Likewise, the University of California system has been saying that it needs more money, or students will need to pay higher tuition and fewer of them will be accepted at the already overcrowded campuses. Yet Vedder points to the $100,000 the system spends each year per student and to its armies of employees and divisions of administrators.

“Our campuses and the UC Office of the President already have cut to the bone,” said one UC official quoted by Heather MacDonald in a City Journal article. But then MacDonald ticks off a long list of assistant and associate chancellors, and Orwellian-named departments in the university’s ever-growing “diversity apparatus.” That’s just one small portion of its bureaucracy.
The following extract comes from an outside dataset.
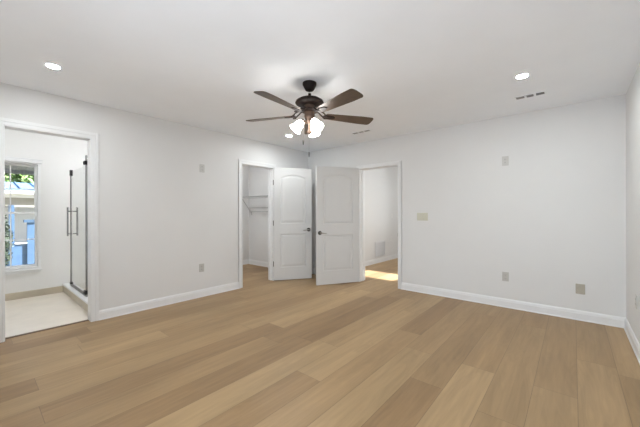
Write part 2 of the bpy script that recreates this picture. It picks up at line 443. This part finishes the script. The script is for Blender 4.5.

In the private sector, tough times require cuts. In the publicly supported university sector (which includes “private” universities funded by taxpayer-backed loans and grants), officials spend on questionable priorities and when they run out of money, they seek more tax funds and taxpayer-backed debt … or threaten service cuts.

For now, these are fat times again at the University of California. State and university officials are portraying this as a prudent course given some economic rebounds and the state’s improved fiscal situation.

UC, of course, isn’t the only university system relying on debt.

“A decade-long spending binge to build academic buildings, dormitories and recreational facilities – some of them inordinately lavish to attract students – has left colleges and universities saddled with large amounts of debt,” reported Andrew Martin in the New York Times. “Overall debt levels more than doubled from 2000 to 2011 at the more than 500 institutions rated by Moody’s.”

This is a vicious cycle. In June, the Federal Reserve’s Board of Governors warned that rapid increases in student-loan debt is reminiscent of the housing bubble. Students took advantage of the government-backed loans. That free-flowing money enabled universities to keep spending and hiking tuition costs to cover it. Why not? Uncle Sam was shoveling cash to the kids.

The money, however, funds an aging university model that is seeing some challenge from new technologies. California legislators shelved a bill that would have provided education credits for MOOC (Massive Open Online Courses), but eventually the bricks-and-mortar university system will have to adapt, at least in some measure, to lower-cost competition.

The traditional university model isn’t going away any time soon, but it’s worth questioning whether unrestrained investment in campuses and dormitories is the smartest way to invest in the future. Yet the higher-education “community” can’t free itself from its ivy-entangled, hardbound-textbook view of our changing world.

“These institutions have few options,” according to Inside Higher Ed’s look at the college debt crisis. “They can continue to hold off on projects, leading to an aging and potentially unsafe campus and more expensive renovations in the future. Or they can fund projects from their operating budgets, which could siphon off resources for other priorities, such as faculty salaries and student services.”

Are those really the only two choices? The description of faculty salaries as a priority is telling. A system with less access to funds would hold down compensation (and force professors to teach a few more classes, perhaps), but it would also hold down tuition for students and leave them less saddled with debt after they graduate.

Wall Street will always lend the money – and not just to fund university level educational institutions. The California Legislature put the kibosh on “capital appreciation bonds,” which allowed public-school and community college districts to embrace funding schemes reminiscent of loan sharking.

These kind of bonds don’t have to be paid back for decades and they are issued at high interest rates. School districts that used these bonds will have to pay back as much as 20 times the amount they borrowed, according to published reports. Such is the drive by administrators to keep spending and to avoid tough battles over structural reform.

But real reform is exactly what schools and the University of California in particular needs most. Unfortunately, the system is racing headfirst down the path of the status quo. Like the California government, it might continue to work for a while. All good bubbles, though, must eventually burst.